The conditions necessary for
benzene to undergo halogenation addition are heat and ultraviolet light. With three equivalents of chlorine,
thermal energy, ultraviolet light, and enough time, complete chlorination addition
of benzene occurs, giving us a hexachloro product. If we had bromine instead of
chlorine, the reaction would be similar. Notice that no catalyst is
necessary for this addition reaction.
Now, let’s summarize what we’ve
learned about the reactions of benzene. We learned that because benzene is
aromatic, it is stable, but it can undergo addition and substitution reactions under
the right conditions. We saw that a substitution reaction
is a type of reaction where parts of a molecule are removed and replaced with other
functional groups and that an addition reaction is a type of reaction where two or
more molecules combine to form one larger molecule without any byproducts
forming.
We looked at four substitution
reactions of benzene and two addition reactions. In an halogenation substitution
reaction, benzene reacts with a halogen to form a halobenzene. The other product is a hydrogen
halide HX. The conditions necessary for this
reaction are a Lewis acid catalyst such as aluminum chloride or iron three
chloride. In an alkylation substitution
reaction, benzene reacts with an alkyl halide. Here too, a Lewis acid catalyst is
needed and the products are an alkylbenzene and a hydrogen halide.

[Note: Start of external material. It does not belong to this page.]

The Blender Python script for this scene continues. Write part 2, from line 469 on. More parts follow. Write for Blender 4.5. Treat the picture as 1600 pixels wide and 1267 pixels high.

Sulfonation of benzene is performed
by refluxing benzene in concentrated sulfuric acid. A sulfonic acid group is
substituted onto the benzene ring, and water is a byproduct. To nitrate a benzene molecule, in
other words, to replace a hydrogen atom with an NO2 group, nitric acid and sulfuric
acid are added to benzene and the mixture produces nitrobenzene as well as
water. Only monosubstituted products are
shown here, but polysubstituted products may form under the right conditions.
The first addition reaction we
looked at was the hydrogenation of benzene. Heat and a metal catalyst, such as
nickel, platinum, or palladium, are necessary. And when there are three
equivalents of hydrogen, a fully saturated cyclohexane product is formed. The last addition reaction we
looked at is when hot benzene is reacted with a halogen under ultraviolet light. This is called a halogenation
addition reaction. If there are three equivalents of
the halogen molecule and enough time, then all three double bonds in benzene can
open up to add on six halogen atoms.